▶ Recorded information

..........

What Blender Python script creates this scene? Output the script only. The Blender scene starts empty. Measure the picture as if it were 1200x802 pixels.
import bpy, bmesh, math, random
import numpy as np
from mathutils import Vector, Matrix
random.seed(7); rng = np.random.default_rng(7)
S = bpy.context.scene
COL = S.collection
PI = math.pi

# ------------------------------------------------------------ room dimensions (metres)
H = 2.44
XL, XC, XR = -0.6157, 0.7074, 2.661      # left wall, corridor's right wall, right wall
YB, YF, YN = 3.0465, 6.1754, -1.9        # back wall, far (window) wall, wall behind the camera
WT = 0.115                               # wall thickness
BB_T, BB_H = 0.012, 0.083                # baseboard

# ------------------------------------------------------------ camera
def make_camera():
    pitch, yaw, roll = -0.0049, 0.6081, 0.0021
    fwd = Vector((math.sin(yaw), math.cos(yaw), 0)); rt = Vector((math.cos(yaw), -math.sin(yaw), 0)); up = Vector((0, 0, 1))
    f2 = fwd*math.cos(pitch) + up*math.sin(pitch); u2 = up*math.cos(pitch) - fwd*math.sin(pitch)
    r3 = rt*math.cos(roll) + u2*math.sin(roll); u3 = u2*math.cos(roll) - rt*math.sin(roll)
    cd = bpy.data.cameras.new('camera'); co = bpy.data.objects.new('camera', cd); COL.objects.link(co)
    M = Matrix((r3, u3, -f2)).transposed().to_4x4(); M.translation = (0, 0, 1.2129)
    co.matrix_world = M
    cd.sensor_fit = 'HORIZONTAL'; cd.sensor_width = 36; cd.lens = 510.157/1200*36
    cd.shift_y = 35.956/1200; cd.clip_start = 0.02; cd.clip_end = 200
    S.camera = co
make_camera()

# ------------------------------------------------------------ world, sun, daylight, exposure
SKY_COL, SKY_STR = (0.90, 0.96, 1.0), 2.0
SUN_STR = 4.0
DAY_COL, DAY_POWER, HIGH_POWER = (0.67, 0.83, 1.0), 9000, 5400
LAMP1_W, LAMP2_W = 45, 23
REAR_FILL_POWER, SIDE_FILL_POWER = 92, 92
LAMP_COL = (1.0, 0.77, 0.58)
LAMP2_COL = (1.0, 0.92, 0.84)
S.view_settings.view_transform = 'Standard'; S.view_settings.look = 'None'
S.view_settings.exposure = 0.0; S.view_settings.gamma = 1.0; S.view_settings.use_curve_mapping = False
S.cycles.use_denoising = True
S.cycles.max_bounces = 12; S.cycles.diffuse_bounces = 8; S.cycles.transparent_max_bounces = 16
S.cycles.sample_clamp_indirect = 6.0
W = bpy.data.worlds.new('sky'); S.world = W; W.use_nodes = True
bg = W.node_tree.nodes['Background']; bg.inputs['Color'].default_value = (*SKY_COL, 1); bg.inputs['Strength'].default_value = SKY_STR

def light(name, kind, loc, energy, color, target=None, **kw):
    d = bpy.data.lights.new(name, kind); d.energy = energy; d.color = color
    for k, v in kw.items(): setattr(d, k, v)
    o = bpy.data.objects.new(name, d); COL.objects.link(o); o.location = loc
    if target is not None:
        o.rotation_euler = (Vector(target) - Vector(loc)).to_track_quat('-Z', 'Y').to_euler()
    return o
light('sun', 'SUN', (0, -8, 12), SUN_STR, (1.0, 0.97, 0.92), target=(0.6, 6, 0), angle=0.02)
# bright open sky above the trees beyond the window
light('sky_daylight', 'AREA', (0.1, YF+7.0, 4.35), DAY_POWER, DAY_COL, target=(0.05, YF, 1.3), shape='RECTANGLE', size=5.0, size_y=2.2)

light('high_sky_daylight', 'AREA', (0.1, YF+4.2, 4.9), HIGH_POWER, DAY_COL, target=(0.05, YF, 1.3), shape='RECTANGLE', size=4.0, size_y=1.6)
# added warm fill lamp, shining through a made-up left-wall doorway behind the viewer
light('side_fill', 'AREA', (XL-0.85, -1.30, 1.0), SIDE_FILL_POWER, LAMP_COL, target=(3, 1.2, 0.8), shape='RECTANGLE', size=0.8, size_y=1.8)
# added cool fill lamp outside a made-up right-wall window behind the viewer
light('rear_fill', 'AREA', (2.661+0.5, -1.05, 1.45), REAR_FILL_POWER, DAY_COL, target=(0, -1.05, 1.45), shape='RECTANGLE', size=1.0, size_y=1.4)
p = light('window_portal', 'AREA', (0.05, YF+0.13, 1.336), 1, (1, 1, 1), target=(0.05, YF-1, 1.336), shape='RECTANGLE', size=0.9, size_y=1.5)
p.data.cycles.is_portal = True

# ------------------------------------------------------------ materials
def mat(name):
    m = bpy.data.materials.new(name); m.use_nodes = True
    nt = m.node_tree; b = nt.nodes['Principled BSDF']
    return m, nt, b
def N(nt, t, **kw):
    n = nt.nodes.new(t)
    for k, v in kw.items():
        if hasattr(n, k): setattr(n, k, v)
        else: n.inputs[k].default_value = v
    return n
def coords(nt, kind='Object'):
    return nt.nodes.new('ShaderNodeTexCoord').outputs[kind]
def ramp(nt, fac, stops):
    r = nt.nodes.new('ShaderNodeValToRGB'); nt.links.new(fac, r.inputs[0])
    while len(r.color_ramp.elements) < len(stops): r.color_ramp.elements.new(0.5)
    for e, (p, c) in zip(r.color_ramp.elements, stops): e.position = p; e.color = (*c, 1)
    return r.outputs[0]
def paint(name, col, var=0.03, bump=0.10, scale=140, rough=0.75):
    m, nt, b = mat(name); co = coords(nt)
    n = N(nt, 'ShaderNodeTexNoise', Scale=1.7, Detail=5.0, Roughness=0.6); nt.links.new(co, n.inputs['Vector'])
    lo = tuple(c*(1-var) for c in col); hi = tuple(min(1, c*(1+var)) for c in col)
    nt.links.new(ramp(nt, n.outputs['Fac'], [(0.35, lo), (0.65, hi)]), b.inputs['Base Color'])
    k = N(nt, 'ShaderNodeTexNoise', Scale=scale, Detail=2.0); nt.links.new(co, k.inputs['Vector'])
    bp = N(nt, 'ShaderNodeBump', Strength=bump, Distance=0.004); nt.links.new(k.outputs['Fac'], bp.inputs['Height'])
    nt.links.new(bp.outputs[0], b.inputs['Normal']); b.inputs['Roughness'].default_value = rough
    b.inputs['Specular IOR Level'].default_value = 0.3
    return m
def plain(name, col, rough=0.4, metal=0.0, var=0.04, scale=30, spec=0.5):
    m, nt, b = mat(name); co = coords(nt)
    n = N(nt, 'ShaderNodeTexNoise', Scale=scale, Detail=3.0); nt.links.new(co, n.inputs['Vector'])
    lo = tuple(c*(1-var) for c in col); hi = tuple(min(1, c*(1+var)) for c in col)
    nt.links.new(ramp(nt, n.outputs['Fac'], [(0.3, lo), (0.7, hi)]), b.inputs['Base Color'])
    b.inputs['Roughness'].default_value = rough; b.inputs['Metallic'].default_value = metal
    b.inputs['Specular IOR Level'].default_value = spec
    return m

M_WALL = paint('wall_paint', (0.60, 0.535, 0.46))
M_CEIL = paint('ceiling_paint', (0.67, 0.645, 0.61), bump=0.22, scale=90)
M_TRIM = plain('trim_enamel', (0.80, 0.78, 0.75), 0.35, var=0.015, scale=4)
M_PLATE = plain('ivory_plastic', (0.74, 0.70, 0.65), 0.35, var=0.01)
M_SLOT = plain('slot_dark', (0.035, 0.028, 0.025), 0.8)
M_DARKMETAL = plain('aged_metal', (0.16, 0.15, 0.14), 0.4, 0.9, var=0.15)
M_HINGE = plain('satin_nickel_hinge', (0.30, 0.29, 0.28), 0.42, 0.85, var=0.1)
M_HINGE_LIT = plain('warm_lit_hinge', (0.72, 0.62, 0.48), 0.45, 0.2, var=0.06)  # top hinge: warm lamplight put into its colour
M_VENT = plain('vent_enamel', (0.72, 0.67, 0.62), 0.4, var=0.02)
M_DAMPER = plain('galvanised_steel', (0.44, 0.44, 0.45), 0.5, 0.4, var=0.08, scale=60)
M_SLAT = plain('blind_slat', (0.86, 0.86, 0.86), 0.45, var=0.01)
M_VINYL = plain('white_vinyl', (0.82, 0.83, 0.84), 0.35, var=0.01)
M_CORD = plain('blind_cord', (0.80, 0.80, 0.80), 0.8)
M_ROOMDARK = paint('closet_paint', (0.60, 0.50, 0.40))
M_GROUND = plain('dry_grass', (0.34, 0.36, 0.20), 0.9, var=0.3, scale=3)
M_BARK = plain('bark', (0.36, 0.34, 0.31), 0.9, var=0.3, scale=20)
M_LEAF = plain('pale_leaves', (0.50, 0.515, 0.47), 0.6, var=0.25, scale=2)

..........

▶ Exercise goal
Everything from the first line through the line containing "BB_T, BB_H = 0.012, 0.083" should be quoted exactly, and nothing beyond it.

▶ Result
What Blender Python script creates this scene? Output the script only. The Blender scene starts empty. Measure the picture as if it were 1200x802 pixels.
import bpy, bmesh, math, random
import numpy as np
from mathutils import Vector, Matrix
random.seed(7); rng = np.random.default_rng(7)
S = bpy.context.scene
COL = S.collection
PI = math.pi

# ------------------------------------------------------------ room dimensions (metres)
H = 2.44
XL, XC, XR = -0.6157, 0.7074, 2.661      # left wall, corridor's right wall, right wall
YB, YF, YN = 3.0465, 6.1754, -1.9        # back wall, far (window) wall, wall behind the camera
WT = 0.115                               # wall thickness
BB_T, BB_H = 0.012, 0.083                # baseboard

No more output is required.